Agostinho Martins, assinante e leitor atento de O INTERIOR, antigo comerciante de tecidos e cuja loja era, precisamente, próxima da firma “J. Germano Vicente Domingues”, ficou intrigado com o anúncio publicado neste jornal. Sempre soubera da admiração de Carmen Rios Domingues pela obra, os sonhos e projetos do padre Indaleto Neves (que foi durante muitos anos pároco de Vila Franca das Naves e promotor do desenvolvimento social, cultural e assistencialista da vila) e achou estranho não haver nenhuma referência à paróquia. Comentou o assunto com os filhos Maria João e José Joaquim Martins, ela advogada e ele juiz. Depois, levaram o assunto ao atual pároco de Vila Franca das Naves, Carlos Helena. E iniciaram a procura do testamento, pois, muito para além daquilo que a Misericórdia anunciara no édito, havia que identificar o legado da benemérita à população, e em especial «aos amigos e colaboradores da casa que ajudaram a erguer» – os trabalhadores da empresa que eram naturais das freguesias incluídas no testamento como beneficiárias: Cerejo, Moimentinha, Póvoa do Concelho, Vila Franca das Naves e Vilares. Entretanto, a Misericórdia de Trancoso fez a habilitação de herdeiros no Cartório Notarial da Covilhã e registou os bens no Cartório Notarial de Celorico da Beira.

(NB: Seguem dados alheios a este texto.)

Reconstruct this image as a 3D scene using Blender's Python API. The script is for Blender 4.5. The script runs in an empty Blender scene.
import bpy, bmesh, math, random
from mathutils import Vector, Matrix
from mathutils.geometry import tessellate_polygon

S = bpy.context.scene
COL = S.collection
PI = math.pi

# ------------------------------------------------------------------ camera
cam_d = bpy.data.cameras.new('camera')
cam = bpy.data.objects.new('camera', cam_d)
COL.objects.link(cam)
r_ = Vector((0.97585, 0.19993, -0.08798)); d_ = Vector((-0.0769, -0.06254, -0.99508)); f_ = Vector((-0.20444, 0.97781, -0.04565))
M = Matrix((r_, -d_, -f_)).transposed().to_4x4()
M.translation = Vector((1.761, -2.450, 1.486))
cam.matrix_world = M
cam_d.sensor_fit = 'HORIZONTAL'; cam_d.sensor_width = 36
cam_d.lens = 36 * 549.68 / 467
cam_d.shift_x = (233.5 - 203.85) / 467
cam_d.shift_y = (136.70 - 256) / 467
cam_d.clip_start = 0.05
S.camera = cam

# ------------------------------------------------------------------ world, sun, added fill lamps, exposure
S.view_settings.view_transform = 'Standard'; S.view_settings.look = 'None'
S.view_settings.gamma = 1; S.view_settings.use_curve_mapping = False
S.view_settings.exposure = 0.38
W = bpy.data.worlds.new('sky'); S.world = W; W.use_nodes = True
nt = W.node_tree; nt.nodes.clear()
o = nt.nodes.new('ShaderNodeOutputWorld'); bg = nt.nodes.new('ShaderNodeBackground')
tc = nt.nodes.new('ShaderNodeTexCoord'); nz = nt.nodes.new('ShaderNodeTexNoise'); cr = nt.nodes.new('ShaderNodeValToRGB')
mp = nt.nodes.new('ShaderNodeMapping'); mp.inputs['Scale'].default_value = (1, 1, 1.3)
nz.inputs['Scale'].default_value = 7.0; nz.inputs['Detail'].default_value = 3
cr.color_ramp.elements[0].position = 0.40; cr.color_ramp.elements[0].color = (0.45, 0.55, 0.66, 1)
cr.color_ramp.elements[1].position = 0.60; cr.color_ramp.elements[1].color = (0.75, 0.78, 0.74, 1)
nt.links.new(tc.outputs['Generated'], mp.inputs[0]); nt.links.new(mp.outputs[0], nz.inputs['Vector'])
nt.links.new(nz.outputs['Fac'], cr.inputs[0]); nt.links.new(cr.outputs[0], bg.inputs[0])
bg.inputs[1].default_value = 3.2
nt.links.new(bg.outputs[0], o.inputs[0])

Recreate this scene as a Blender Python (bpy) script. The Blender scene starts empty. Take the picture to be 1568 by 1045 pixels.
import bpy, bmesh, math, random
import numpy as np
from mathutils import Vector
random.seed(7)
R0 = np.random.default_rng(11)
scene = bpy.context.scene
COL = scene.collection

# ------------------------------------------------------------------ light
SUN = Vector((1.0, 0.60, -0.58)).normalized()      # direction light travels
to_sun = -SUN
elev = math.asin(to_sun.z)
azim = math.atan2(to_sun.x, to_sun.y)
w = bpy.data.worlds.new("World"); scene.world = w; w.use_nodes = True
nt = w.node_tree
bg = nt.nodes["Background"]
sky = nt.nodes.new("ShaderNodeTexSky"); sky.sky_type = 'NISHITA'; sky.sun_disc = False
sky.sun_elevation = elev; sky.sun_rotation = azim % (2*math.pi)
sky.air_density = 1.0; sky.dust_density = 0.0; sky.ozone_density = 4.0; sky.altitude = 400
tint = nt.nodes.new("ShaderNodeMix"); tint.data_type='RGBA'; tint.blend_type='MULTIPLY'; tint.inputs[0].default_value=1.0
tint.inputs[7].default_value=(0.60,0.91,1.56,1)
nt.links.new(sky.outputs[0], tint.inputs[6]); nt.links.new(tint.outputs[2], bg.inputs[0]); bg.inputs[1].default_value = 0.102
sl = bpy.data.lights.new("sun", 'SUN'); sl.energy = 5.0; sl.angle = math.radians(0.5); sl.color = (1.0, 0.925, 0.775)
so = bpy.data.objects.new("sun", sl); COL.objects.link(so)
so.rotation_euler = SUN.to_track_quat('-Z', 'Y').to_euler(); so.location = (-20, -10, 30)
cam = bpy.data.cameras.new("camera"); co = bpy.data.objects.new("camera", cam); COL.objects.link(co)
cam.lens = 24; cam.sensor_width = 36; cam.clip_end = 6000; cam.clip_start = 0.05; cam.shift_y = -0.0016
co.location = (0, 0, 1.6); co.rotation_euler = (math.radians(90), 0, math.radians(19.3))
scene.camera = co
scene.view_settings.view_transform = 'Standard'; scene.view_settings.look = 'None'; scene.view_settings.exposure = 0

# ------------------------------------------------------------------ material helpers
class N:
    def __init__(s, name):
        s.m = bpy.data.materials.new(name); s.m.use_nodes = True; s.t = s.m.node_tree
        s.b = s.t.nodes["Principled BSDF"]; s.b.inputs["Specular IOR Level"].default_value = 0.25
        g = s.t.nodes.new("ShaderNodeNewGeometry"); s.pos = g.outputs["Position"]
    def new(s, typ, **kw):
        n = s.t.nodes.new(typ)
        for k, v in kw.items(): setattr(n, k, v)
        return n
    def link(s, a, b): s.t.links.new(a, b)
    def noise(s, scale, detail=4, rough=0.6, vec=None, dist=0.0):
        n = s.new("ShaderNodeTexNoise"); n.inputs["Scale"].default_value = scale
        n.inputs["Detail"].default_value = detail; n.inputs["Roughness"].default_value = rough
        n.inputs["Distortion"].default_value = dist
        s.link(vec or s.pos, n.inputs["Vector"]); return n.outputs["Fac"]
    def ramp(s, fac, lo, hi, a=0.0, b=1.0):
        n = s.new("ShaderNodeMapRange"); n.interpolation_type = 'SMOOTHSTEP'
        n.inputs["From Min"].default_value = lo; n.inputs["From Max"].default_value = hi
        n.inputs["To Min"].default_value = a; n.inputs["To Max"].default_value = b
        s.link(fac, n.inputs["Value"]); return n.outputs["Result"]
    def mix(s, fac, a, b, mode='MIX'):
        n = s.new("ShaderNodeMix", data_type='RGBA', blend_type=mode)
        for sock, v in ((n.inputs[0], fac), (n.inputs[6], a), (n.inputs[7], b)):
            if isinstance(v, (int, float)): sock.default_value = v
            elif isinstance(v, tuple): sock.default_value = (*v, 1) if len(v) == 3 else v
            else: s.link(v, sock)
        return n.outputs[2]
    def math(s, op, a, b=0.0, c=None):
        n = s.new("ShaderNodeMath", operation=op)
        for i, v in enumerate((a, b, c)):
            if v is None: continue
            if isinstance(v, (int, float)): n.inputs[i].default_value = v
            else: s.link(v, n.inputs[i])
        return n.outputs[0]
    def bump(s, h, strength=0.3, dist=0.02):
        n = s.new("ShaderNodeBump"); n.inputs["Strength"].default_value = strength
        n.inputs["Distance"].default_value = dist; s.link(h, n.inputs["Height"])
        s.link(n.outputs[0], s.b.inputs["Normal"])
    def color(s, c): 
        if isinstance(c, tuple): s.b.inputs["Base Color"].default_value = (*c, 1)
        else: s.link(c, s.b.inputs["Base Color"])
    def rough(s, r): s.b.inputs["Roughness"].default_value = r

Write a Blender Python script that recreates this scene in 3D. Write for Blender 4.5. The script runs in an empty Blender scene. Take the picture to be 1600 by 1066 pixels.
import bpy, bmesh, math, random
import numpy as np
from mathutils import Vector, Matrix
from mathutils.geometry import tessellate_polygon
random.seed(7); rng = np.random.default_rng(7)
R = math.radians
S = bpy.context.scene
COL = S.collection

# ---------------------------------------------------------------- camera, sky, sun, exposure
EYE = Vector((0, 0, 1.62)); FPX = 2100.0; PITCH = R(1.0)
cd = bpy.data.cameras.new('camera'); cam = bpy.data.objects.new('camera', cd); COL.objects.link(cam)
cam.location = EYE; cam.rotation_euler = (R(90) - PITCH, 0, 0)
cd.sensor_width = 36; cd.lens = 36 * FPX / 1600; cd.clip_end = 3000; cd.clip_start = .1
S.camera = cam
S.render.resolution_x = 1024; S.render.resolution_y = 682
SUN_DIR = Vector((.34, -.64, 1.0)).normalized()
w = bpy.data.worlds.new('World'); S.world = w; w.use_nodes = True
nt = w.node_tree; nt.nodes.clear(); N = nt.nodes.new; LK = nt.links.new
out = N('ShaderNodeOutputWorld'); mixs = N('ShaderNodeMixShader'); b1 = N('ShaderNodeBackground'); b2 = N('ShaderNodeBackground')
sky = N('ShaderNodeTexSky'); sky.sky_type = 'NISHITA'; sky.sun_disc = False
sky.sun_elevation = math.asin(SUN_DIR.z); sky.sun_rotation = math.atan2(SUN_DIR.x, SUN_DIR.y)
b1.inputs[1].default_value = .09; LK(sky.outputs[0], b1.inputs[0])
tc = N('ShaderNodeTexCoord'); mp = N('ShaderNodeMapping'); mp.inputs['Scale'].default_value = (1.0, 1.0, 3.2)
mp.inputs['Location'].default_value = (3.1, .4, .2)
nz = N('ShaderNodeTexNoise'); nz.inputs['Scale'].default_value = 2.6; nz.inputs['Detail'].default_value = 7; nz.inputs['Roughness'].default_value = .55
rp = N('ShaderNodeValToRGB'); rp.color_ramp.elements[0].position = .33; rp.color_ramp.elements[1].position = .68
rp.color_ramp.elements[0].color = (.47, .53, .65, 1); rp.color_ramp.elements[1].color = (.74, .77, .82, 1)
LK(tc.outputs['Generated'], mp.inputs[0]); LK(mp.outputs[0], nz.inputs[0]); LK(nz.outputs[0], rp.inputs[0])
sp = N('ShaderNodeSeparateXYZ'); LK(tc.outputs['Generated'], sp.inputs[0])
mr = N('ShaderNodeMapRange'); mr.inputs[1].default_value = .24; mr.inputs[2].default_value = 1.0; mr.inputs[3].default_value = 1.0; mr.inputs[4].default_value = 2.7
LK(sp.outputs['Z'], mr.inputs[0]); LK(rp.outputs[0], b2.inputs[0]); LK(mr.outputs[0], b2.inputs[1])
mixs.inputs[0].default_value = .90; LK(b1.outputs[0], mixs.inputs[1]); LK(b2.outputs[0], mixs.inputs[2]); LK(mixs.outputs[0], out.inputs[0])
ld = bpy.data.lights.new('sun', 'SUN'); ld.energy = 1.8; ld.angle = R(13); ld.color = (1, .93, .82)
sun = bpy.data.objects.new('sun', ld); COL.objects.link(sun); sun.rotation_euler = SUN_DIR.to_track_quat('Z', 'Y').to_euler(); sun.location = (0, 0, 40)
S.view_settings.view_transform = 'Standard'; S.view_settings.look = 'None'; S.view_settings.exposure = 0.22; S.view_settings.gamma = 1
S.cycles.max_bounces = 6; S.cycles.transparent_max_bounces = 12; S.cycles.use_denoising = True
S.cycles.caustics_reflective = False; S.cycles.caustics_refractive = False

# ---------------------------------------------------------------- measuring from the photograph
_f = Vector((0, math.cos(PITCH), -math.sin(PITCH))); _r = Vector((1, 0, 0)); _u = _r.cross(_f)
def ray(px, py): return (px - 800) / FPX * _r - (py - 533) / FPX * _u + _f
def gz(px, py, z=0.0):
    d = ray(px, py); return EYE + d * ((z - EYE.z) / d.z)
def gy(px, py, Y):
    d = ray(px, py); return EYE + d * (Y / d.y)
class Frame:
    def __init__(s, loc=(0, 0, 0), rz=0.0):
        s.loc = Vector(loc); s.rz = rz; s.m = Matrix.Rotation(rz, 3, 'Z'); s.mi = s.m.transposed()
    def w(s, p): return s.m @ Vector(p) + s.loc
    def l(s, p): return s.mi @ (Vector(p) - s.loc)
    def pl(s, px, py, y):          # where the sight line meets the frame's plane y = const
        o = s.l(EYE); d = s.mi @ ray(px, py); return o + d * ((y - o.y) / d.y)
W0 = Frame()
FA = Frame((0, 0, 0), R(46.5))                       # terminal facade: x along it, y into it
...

Um galego a fugir à Guerra Civil espanhola

Natural de Lugo, na Galiza (Espanha), Germano Domingues era um exímio negociante de têxteis. Chegou a Vila Franca das Naves nos anos 30 do século passado fugindo à Guerra Civil espanhola. Estabeleceu-se próximo da estação ferroviária e, a partir daqui, com a sua mulher, Delmina Rios, iniciou um percurso de sucesso comercial. A facilidade de comunicação que o caminho-de-ferro permitia contribuiu decisivamente para o crescimento da firma “J. Germano Vicente Domingues”, dedicada ao comércio por grosso e a retalho de tecidos.
O casal galego teve uma única filha, Carmen, que viria a ser assistente social, primeiro na Figueira da Foz e depois em Lisboa, onde viria a falecer a 17 de maio de 2016 sem deixar descentes. Deixou em testamento um legado de milhões, uma herança que, como salientou o padre Carlos Helena, pretende «construir uma obra bela» na comunidade de Vila Franca das Naves «e redondezas».